Lezbiyenliği iyileştirebileceğine inanan Başhekim Dr. Richard Hanover (Jon Jon Briones), lobotomiden ve insanları 47 derecelik suda bekletip sonrasında buza daldırma yönteminden (daha doğrusu işkencesinden) medet umarken, bizler de ön plana çıkartılan tüm kadın karakterlerin iç dünyalarında yaşamak zorunda kaldıkları lezbiyenlik mağduriyetine ve dahi güzellemesine şahit oluyoruz.
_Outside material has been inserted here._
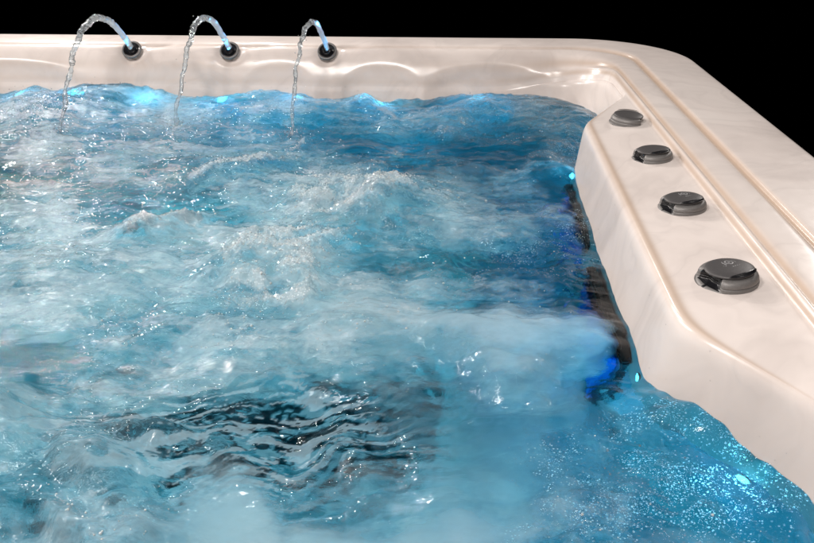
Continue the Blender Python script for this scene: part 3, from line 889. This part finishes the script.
# blue lamp in each nozzle, shining up along its stream
for p, ld in zip(NP, LAND):
    l = bpy.data.lights.new('nozzle_light', 'SPOT'); l.color = (.04, .45, 1.0); l.energy = 9; l.spot_size = math.radians(28); l.spot_blend = .4; l.shadow_soft_size = .004
    o = bpy.data.objects.new('nozzle_light', l); link(o)
    d = Vector((ld[0] - p.x, ld[1] - p.y, 0)); d = Vector((d.x, d.y, 0)) + Vector((0, 0, 0.60))
    d.normalize(); o.location = p + NDIR * .001; o.rotation_euler = d.to_track_quat('-Z', 'Y').to_euler()

# ------------------------------------------------------------------ studio lamps, with added fill and glint lamps
def area(name, loc, target, size, energy, col):
    l = bpy.data.lights.new(name, 'AREA'); l.shape = 'DISK'; l.size = size; l.energy = energy; l.color = col
    o = bpy.data.objects.new(name, l); link(o); o.location = loc
    o.rotation_euler = (Vector(target) - Vector(loc)).to_track_quat('-Z', 'Y').to_euler(); return o
WARM = (1.0, 0.93, 0.88)
area('studio_and_fill_lamp', (2.0, 1.0, 2.9), (0, 1.6, -.1), 0.3, 7, WARM)
area('studio_and_fill_lamp', (-2.6, 0.9, 1.15), (0.4, 1.6, -.05), 0.16, 18, WARM)
area('studio_and_fill_lamp', (-0.6, -0.9, 2.6), (-0.3, 2.0, -.1), 0.7, 82, WARM)
area('studio_and_fill_lamp', (-1.0, 0.8, 1.9), (-.6, 2.3, -.1), 0.4, 26, WARM)  # fill lamp added to brighten the far wall and foam
area('studio_and_fill_lamp', (-2.4, 4.6, 1.7), (-.7, 1.9, -.1), 0.15, 70, WARM)
for lx, ly, lz in ((-3.4, 4.0, 1.5), (-1.3, 5.0, 2.0), (-3.0, 2.9, 1.5)):
    area('studio_and_fill_lamp', (lx, ly, lz), (-.7, 1.7, -.1), 0.12, 23, WARM)  # extra back lamps added only for glints on the ripples
area('studio_and_fill_lamp', (2.6, 4.4, 1.9), (.3, 1.5, -.05), 0.12, 32, WARM)

w = bpy.data.worlds.new('World'); scene.world = w; w.use_nodes = True
w.node_tree.nodes['Background'].inputs[0].default_value = (0, 0, 0, 1)
w.node_tree.nodes['Background'].inputs[1].default_value = 0

# ------------------------------------------------------------------ render settings
scene.view_settings.view_transform = 'Standard'
scene.view_settings.look = 'None'
scene.view_settings.exposure = 0; scene.view_settings.gamma = 1
cy = scene.cycles
cy.use_denoising = True
try: cy.denoiser = 'OPENIMAGEDENOISE'
except Exception: pass
cy.caustics_reflective = False; cy.caustics_refractive = False
cy.sample_clamp_indirect = 4; cy.sample_clamp_direct = 0
cy.max_bounces = 10; cy.diffuse_bounces = 3; cy.glossy_bounces = 3; cy.transmission_bounces = 6; cy.transparent_max_bounces = 12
Bunun ne sakıncası var derseniz… Görünürün arka planına bakmanın önemini hissettiren mutlu evlilik tablosundan kadın-erkek eşcinselliği çıkartarak da bastırılmış hayatlara ayna tutan ‘Ratched’ın senaryosunun, bu mesajcılığı aşırı abartarak, aklını duyularının üstünde tutan orijinal karakteri zayıflatması ve ‘Guguk Kuşu’ndaki toplumsal mesajcılığı gölgelemesi!

Orijinal eser kendini toplum faydasına adamış, duygusal yoksunluk yaşayan, hastaları otoriter ve sert yöntemlerle iyileştirebileceğini sanan, düzene bağlı bir Hemşire Mildred Ratched karakteri sunuyordu bize. Oysa Ryan Murphy ve Evan Romansky’nin yaratıcısı olduğu dizide oyunbaz, gözünü kırpmadan insanların canını alabilen ve kurtarmak adına öldüren-intihara teşvik eden sahte bir hemşirenin yıllar sonra fark ettiği lezbiyenliğe odaklanılmış.
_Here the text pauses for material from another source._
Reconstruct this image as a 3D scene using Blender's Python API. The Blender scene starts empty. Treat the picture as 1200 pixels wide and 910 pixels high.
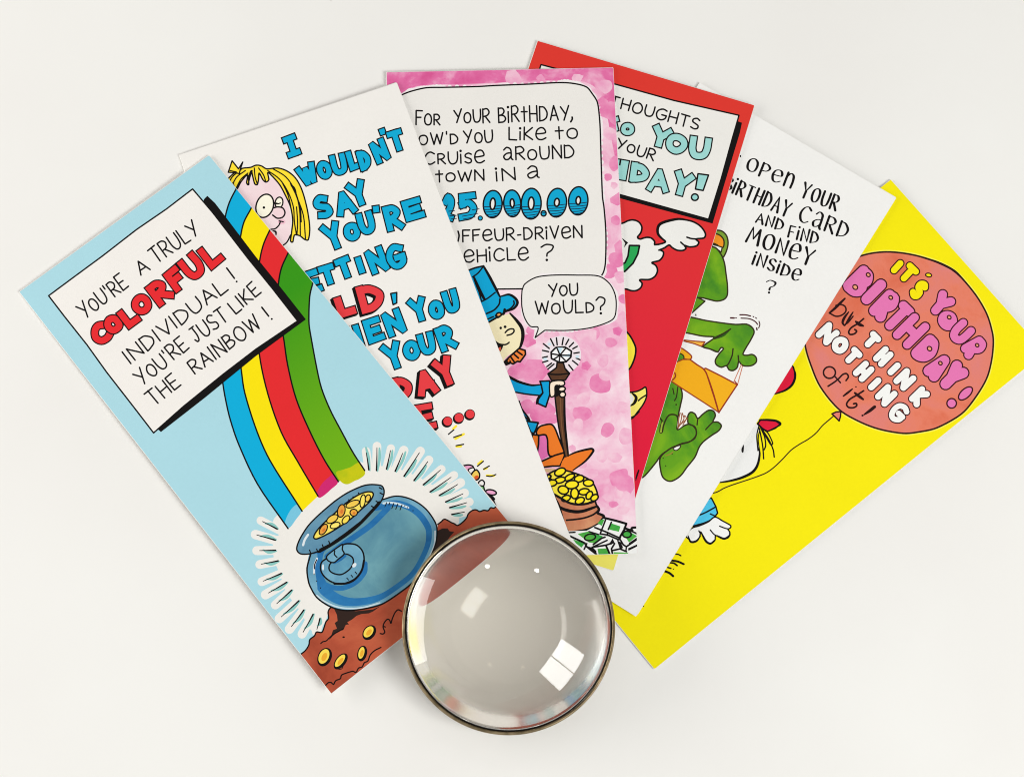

Gerçekleştirdiği suçlar da hemşirenin akıllıca kurulmuş diyalogları ve sahneleri aracılığıyla görünmez kılınmış. Anlayacağınız hemşirenin sadece adı kullanılmış bu dizide. Gerisi, merkezinde eşcinsellik olan bir manipüle şov maharetinden ibaret. Bu ise işin özüne ihanet!
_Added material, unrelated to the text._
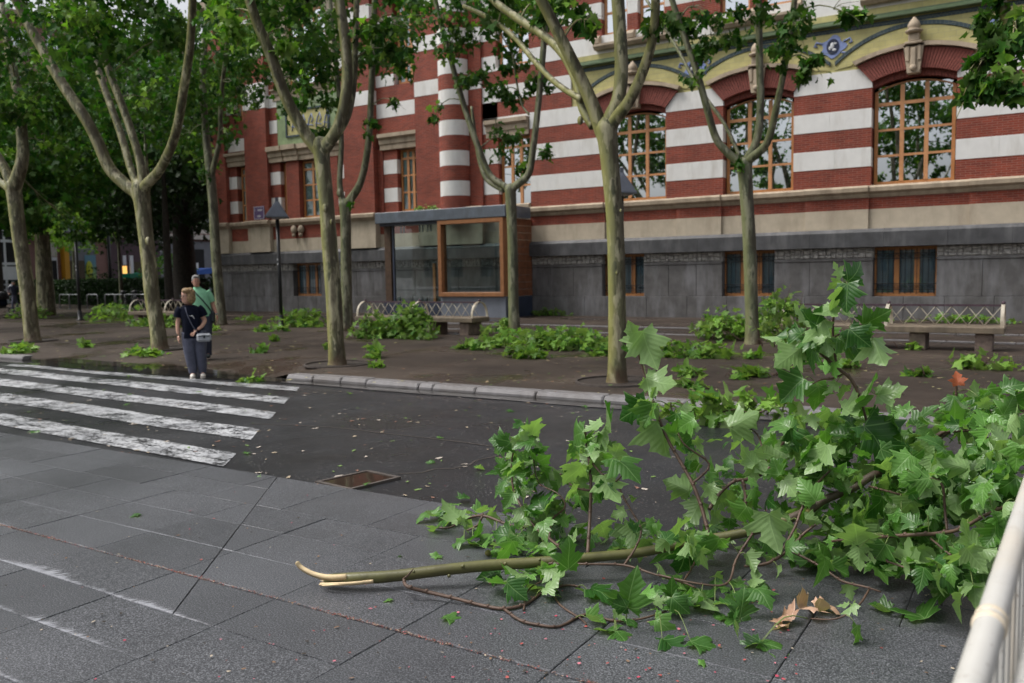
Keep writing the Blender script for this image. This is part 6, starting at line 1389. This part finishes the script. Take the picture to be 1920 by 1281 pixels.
MB().box(BX - 12, BX - .2, yA, yB, 0, 24).build("wall", M['pink'], ap); MB().box(BX - .2, BX + .5, yA, yB, 5.6, 6.1).build("canopy", M['stucco'], ap); MB().box(BX - 12.3, BX + .5, yA, yB, 24, 24.5).build("roof", M['tan'], ap)
for k in range(6):
    z = 7.0 + 2.9 * k
    MB().box(BX - .2, BX - .12, yA, yB, z - .75, z - .25).build("string_course", M['stucco'], ap)
    y = yA + 1
    while y < yB - 2:
        w = MB().box(BX - .22, BX - .1, y, y + 1.5, z, z + 1.6).build("window", M['whitepanel'], ap); MB().box(BX - .1, BX - .08, y + .1, y + 1.4, z + .1, z + 1.5).build("pane", M['pane'], w)
        if int(y) % 2 == 0: MB().box(BX - .2, BX + .75, y - .3, y + 1.8, z - .2, z - .05).build("balcony", M['stucco'], ap)
        y += 3.1
bx("entrance_frame", 'whitepanel', 74, 107, .0, 3.7, .1); bx("entrance_glass", 'dark', 79, 105, .0, 3.4, .14); bx("lintel_panel", 'stucco', 75, 107, 3.75, 5.5, .12)
bx("orange_pillar", 'orange', 116.5, 125, .8, 4.6, .5); bx("shopfront", 'greyfront', 125, 180, .2, 5.4, .1); bx("shutter", 'brownshut', 126, 157, 1.6, 3.4, .16); bx("counter", 'stucco', 126, 157, .3, 1.55, .18)
_m, _t, _b = newmat("green_poster"); _s = _n(_t, "ShaderNodeSeparateXYZ"); _t.links.new(pos(_t), _s.inputs[0]); _r = ramp(_t, math_(_t, 'MULTIPLY', _s.outputs[2], .25), [(.1, (.55, .42, .10)), (.45, (.30, .48, .10)), (.8, (.14, .30, .40))]); _t.links.new(_r, _b.inputs['Base Color'])
po = bx("poster", _m, 158, 178, .3, 3.9, .16); c = atx(167, 492, BX + .2); MB().ball((BX + .2, c[1], 2.6), (.05, .35, .8), 8, 6).build("printed_leaf", simple("poster_yellow_green", (.40, .45, .02), .5), po)
bx("shopfront", 'maroon', 205, 300, .0, 5.4, .12); bx("white_pillar", 'whitepanel', 241, 247, .0, 3.9, .3); bx("sign_panel", 'redp', 210, 222, .9, 1.5, .2); bx("lit_window", emis("warm_shop_light", (1, .55, .14), .9), 228, 236, .9, 2.9, .16); bx("lit_window", emis("warm_shop_light", (1, .6, .2), .9), 266, 272, .3, 2.5, .16)
bx("notice_board", 'brownshut', 249, 263, 2.3, 3.3, .2); bx("notice", 'whitepanel', 253, 261, 1.5, 2.2, .2); bx("window_sign", 'whitepanel', 229, 235, 3.0, 3.9, .2); bx("sign_frame", 'whitepanel', 300, 313, 4.3, 5.3, .14); bx("sign_board", 'maroon', 301, 312, 4.4, 5.2, .16)
bx("shopfront", 'greyfront', 300, 440, .0, 5.4, .1); bx("shop_window", 'dark', 362, 382, .5, 4.6, .14); bx("window_sign", 'whitepanel', 364, 370, 1.9, 3.2, .2)
# white-panelled front, nearer, at the picture's edge
WXX = -66.0
wp = empty("white_building", (WXX, 33, 0), "white-panelled building front with dark glass at the far left edge", "building")
y0, y1 = atx(-190, 500, WXX)[1], atx(37, 500, WXX)[1]; lo, hi = min(y0, y1), max(y0, y1)
MB().box(WXX - 6, WXX - .1, lo, hi, 0, 9).build("wall", M['dark'], wp)
for za, zb in ((0, .55), (1.75, 2.75), (2.85, 3.05), (4.55, 4.75), (5.9, 6.8)): MB().box(WXX - .1, WXX, lo, hi, za, zb).build("panel", M['whitepanel'], wp)
for z in (.95, 1.35): MB().box(WXX - .1, WXX - .03, lo, hi, z, z + .1).build("glazing_bar", M['whitepanel'], wp)
y = hi - 1.0
while y > lo: MB().box(WXX - .1, WXX - .02, y - .07, y + .07, .5, 6).build("mullion", M['whitepanel'], wp); y -= 2.1
# bottle bank and blue container
gc = empty("bottle_bank", tuple(atx(256, 510, -64)[:2]) + (0,), "green bottle bank behind the hedge", "container"); c = atx(256, 510, -64)
MB().lathe([(.9, 0), (1.0, .8), (.95, 1.5), (.6, 2.05), (0, 2.2)], (c[0], c[1], 0), 16).build("body", M['greenc'], gc); MB().ball((c[0] + .75, c[1] - .45, 1.75), (.1, .16, .16), 8, 6).build("hole", M['black'], gc); MB().box(c[0] - .2, c[0] + .95, c[1] - 1.3, c[1] - .4, 1.7, 2.1, 0, .05).build("lid", M['greenc'], gc); MB().box(c[0] + .7, c[0] + 1.0, c[1] - .5, c[1] - .2, .9, 1.2).build("label_patch", M['plate_white'], gc)
bc = empty("market_stall", tuple(atx(382, 505, -62)[:2]) + (0,), "blue covered stall behind the hedge by the black trunk", "stall"); c = atx(384, 505, -62)
MB().prism([(-1.7, 1.95), (1.7, 2.0), (1.6, 2.3), (.2, 2.5), (-1.5, 2.25)], c[0] - .8, c[0] + .8, 'x').build("cover", M['bluec'], bc)
for v in bc.children: 
    for q_ in v.data.vertices: q_.co.y += c[1]
for s in (-1.3, 1.3): MB().box(c[0] - .7, c[0] + .7, c[1] + s - .06, c[1] + s + .06, 0, 2.0).build("leg", M['iron'], bc)

# unseen other side of the street, added to darken reflections in the glass
ob = empty("street_building", (-16, -34, 0), "long low building across the street behind the viewer, mirrored in the glass", "building")
MB().box(-70, 40, -44, -34, 0, 7.5).build("wall", M['tan'], ob); MB().box(-70.5, 40.5, -44.5, -33.5, 7.5, 8).build("roof", M['granite2'], ob)
for k in range(24):
    x = -68 + k * 4.5; w = MB().box(x, x + 1.8, -34, -33.93, 1.2, 3.4).build("window", M['dark'], ob); w2 = MB().box(x, x + 1.8, -34, -33.93, 4.8, 6.6).build("window", M['dark'], ob)
for i, (x, y) in enumerate(((-34, -16), (-24, -18), (-13, -15), (-2, -18), (8, -15))):
    park_tree("street_tree", x, y, 5, .2, [(0, 0, 6.0, 3.2, 3.0, 2.3, 500)], ["street tree far left behind the viewer, mirrored in the kiosk", "second street tree behind the viewer, mirrored in the left windows", "street tree straight behind the fallen branch and the viewer", "street tree behind the viewer, mirrored in the middle arched window", "street tree right behind the viewer, mirrored in the right arched window"][i], 'crownleaf', 'bark', .45)
# ------------------------------------------------------------------ people
def skin_fig(name, mats, J, Eg, parent, root=0, sub=2, fmat=None, smooth=True, org=(0, 0, 0)):
    """one continuous skinned surface grown round a skeleton of joints (position, radius)"""
    ks = list(J); me = bpy.data.meshes.new(name); me.from_pydata([tuple(np.array(J[k][0])) for k in ks], [(ks.index(a), ks.index(c)) for a, c in Eg], [])
    o = bpy.data.objects.new(name, me); COL.objects.link(o); m = o.modifiers.new("Skin", 'SKIN'); m.use_smooth_shade = True; m.branch_smoothing = .6
    for i, k in enumerate(ks):
        r = J[k][1]; me.skin_vertices[0].data[i].radius = r if hasattr(r, '__len__') else (r, r); me.skin_vertices[0].data[i].use_root = (i == root)
    s = o.modifiers.new("Sub", 'SUBSURF'); s.levels = sub; s.render_levels = sub
    dg = bpy.context.evaluated_depsgraph_get(); ev = o.evaluated_get(dg); m2 = bpy.data.meshes.new_from_object(ev); bpy.data.objects.remove(o); bpy.data.meshes.remove(me)
    m2.name = name; m2.materials.clear()
    for q in (mats if isinstance(mats, (list, tuple)) else [mats]): m2.materials.append(q)
    for p in m2.polygons:
        p.use_smooth = smooth; p.material_index = fmat(p.center) if fmat else 0
    o = bpy.data.objects.new(name, m2); COL.objects.link(o); o.parent = parent; return o
M['skin'] = simple("skin", (.55, .32, .235), .5, .08, 20, space='obj'); M['skin_tan'] = simple("tanned_skin", (.44, .225, .16), .5, .08, 20, space='obj')
M['blond'] = simple("blond_hair", (.27, .175, .085), .6, .55, 28, .4, space='obj'); M['greyhair'] = simple("grey_hair", (.22, .215, .21), .6, .3, 40, .4, space='obj')
M['navycloth'] = simple("navy_cotton", (.006, .008, .018), .95, .3, 14, .2, spec=.15, space='obj'); M['slacks'] = simple("slate_blue_linen", (.085, .092, .135), .85, .2, 10, .3, space='obj')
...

Bununla beraber erkeklerin tamamına yakın kısmını kadınlara karşı hayli kaba davranışlarla resmedip adeta ‘Kadının ruhsal ve bedensel doyumu yine bir kadın tarafından en iyi biçimde sağlanır’ demeye getiren diziyi gömmemek lazım. Zira Netflix’in yenileri arasında nostaljik tat yakalamak ve başarılı bir prodüksiyon izlemek isteyenlere hitap edecek türden.

SONUÇTA; ‘Guguk Kuşu’nun hemşiresinin evrilmiş hali var karşımızda. Çünkü dizi, orijinalin erkeksi dilini yıkarak erkeklere ihtiyaç duymayan kadınların hâkimiyetini yüceltirken, toplumu hedef alan psikiyatrik derinlikten ziyade bireysel tercihlere yönelip cinsel aidiyet duygusuna oynamakta. Ana fikir da ‘Eşcinselliğinizi korkmadan özgürce yaşayın’ misali açığa çıkmakta!

‘Guguk Kuşu’nu kullanarak ilgi çıtasını yükseltip kendi algısını oluşturma mantığındaki dizinin akılda iz bırakan yönüne gelince… İnsan zihninin derinliklerine inip oradaki aksaklıkları sonlandırma konusunda hipnoz dâhil hiçbir psikiyatrik yöntemin gücünün yetmediği gerçeği. Zihin, şartlar oluştuğunda derinliklerinde olan karmaşayı anında çıkartıyor ortaya.

Son söz ünlü psikanalist Erich Fromm’dan… ‘Günümüzde psikiyatri, psikoloji ve psikanaliz insanları manipüle etmenin bir yolu olarak kullanılma tehlikesiyle karşı karşıyadır’!